To be honest, intriguing as the match was, this was not a particularly vivid advert for the Best League in the World ™; Liverpool didn’t register a shot on target until around the 30th minute, and it was deep into the second half before Mignolet had to produce his only save, albeit a miraculous, three-point securing one from West Brom’s liveliest player, Matt Phillips.

To be fair, there were other flashes of brilliance – a tricksy Coutinho moment here, a surging Matip run there – but this was a match low on quality: more Lenten fast than Easter feast.

That said, from a Liverpool perspective, there was the encouragement of a far more convincing defensive display, with the centre back pairing of Matip and Lovren operating effectively in front of a far more confident Simon Mignolet.
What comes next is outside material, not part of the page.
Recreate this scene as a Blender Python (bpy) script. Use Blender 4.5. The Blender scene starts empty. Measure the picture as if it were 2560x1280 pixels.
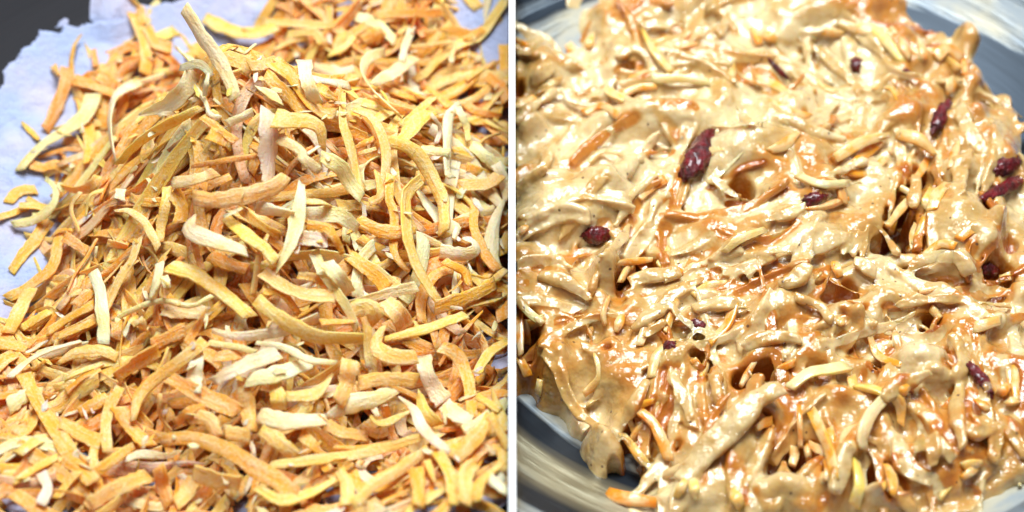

The excellent Lucas Leiva provided outstanding defensive midfield cover, allowing his colleagues to perform their duties with little of the stomach-churning anxiety that has characterised much of the season.

Robson-Kanu was shackled for much of his time on the pitch and even the zonal marking seemed to be working respectably well. Although things became more difficult with Rondon’s belated introduction, and there will be far sterner tests to come over the remaining fixtures, Klopp should be happy with the functional and more secure nature of Liverpool’s defending.

The only goal of the game came at the very end of the first period and there was good fortune attached to it. Liverpool were awarded a free kick on the right hand side, about 25 yards out from West Brom’s goal.

Milner’s clipped delivery was, in all probability, intended for Lovren, who was hovering at the back post, but the delivery was weak. The ball only reached Lucas who was able to nod it into the path of a surging Roberto Firmino, and from point blank range, he was hardly likely to miss, duly burying his header past Foster. Granted, there was plenty of manhandling of the West Brom defence in the lead up to the goal, but referees this season seem impotent to do anything about this increasingly irritating side to the game.

Liverpool went into half-time a goal to the good and, on balance, just about deservedly. The second half produced plenty more huff and puff and one or two chances, before bursting into life again just before the end. A rare moment of West Brom pace and vision sliced the Liverpool defence apart and Matt Phillips was left with a one-on-one with Mignolet. As has become his hallmark, the Belgian remained on his feet before flinging out his left leg to block the goal bound shot.

If Liverpool do reach the paradise of the Champions League, Mignolet could well prove to be the catalyst for this late surge towards the Promised Land. He has rescued four points for his team in the last two matches, transforming himself from very naughty boy to Messiah in the process. He’s even beginning to look more secure on crosses these days.

Minutes after Mignolet’s miracle, Ben Foster, the Baggies’ goalkeeper, decided he wanted to join in the fun and he made his way to the Liverpool box, leaving his net completely untended. As is often the case, the hapless stopper was more of a hindrance than a help, leaving Alberto Moreno, who had recently arrived as a substitute, driving forwards towards goal.

Inexplicably, with excellent options ahead of him, the Spaniard decided he was going to score from 50 yards, with the inevitable embarrassing consequences. Fortunately for Moreno, there was no long term damage from his moment of egotistical madness as Jon Moss blew for full time shortly afterwards.

With Spurs and Manchester City on Saturday and Manchester United easing past a stuttering Chelsea yesterday, Liverpool’s victory was absolutely essential. No, it was not the most electrifying performance of the season, but no one on the red half of Merseyside will care about that.